Tuesday, July 12, 2011

My Story. Part 1: Life before I met Christ

Childhood:
I am from Southern IL near Saint Louis and grew up with my parents and two little brothers, along with a really tight-knit extended family. My grandparents were and still are devout Catholics but my family just went occasionally. I grew up believing in God and enjoying going to church but I had no concept of what it meant to follow Jesus and live for Him. I never heard the gospel growing up. I thought if I was good and didn’t do anything awful like murder someone I would go to heaven.  For the most part I was a goody goody and really wanted to please my parents, make good grades, etc. I spent most of my time doing ballet and reading and doing school work. I thought a lot about God and heaven when one of my great uncles died and then my dog the year later, but I still had no concept of being a Christian.
Junior High/High School:
I still thought about God every so often and went to mass occasionally but I more cared about extra-curriculars and being popular. I was finally part of the popular crowd in 8th grade and didn’t care as much about being a goody goody. My freshman year I got drunk once just spending the night at a friends house and it was awful and I never had any desire to do so again. My girl friends and I hung out with the cool high school guys and dated guys that liked to party and be rebellious and we thought it was pretty cool. I started putting so much significance in guys and what they thought of me, and I always wanted to make sure I had a boyfriend. I was desperately searching for significance and purpose. I went through some very low times where I wondered what the point of living was. I just didn't have any inner joy. My happiness was based on my circumstances. During this same time I was in choir and making friends there. There were several Christians in there that were befriending me and inviting me to church so I went occasionally to youth group with them.

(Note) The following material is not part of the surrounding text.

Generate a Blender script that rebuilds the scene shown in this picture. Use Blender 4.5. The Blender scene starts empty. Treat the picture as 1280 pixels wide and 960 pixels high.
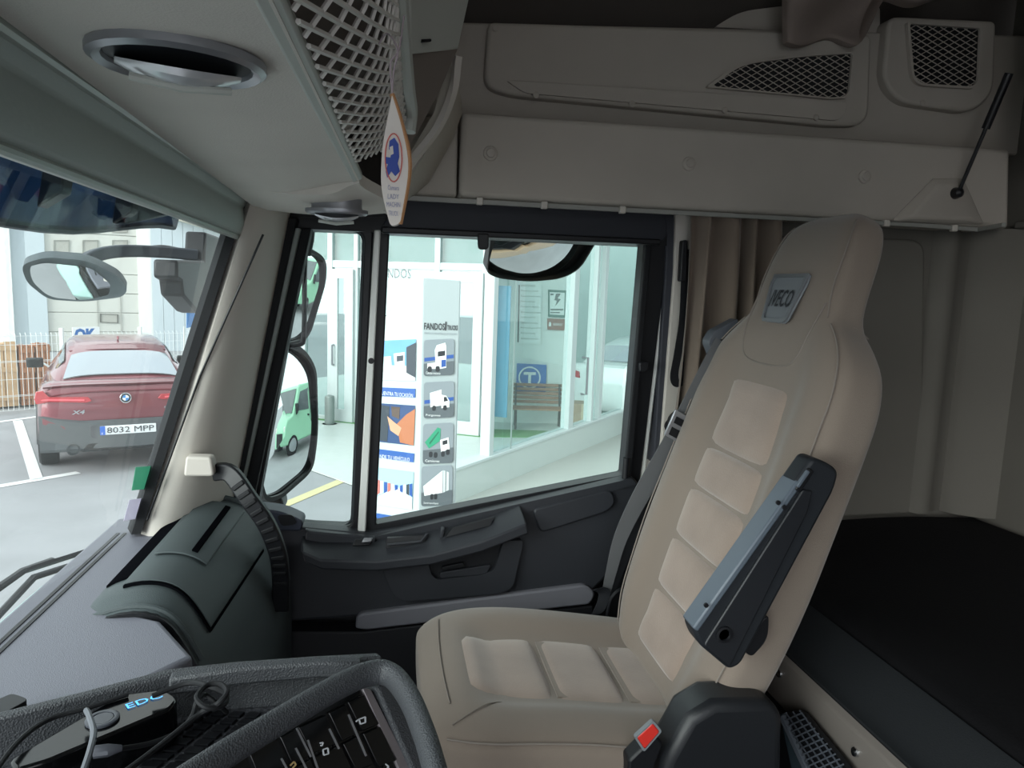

For a few months I was really interested in learning more about God, but when summer came along I was busy with the dance team and hung out with those girls and their boyfriends. For the first half of my sophomore year I didn’t really go to youth group and went through a time where I just decided I needed to be good and spiritual on my own so I tried to figure that out. I tried to be moral and good on my own. I even bought a "true love waits" ring and a "what would Jesus do" bracelet. I was trying to slowly become a Christian externally, but it was not working. My friends kept inviting me to youth events and invited me to Disciple Now and I agreed to go. Leading up to that weekend I remember thinking that I really needed Jesus but I just didn’t know how to go about becoming a Christian. The first night of the retreat I heard the gospel preached very clearly and I knew I need to become a Christian. God was very clearly drawing me to Himself my whole entire life and His grace was irresistible to me at this point, and He gave me the faith to trust in Him.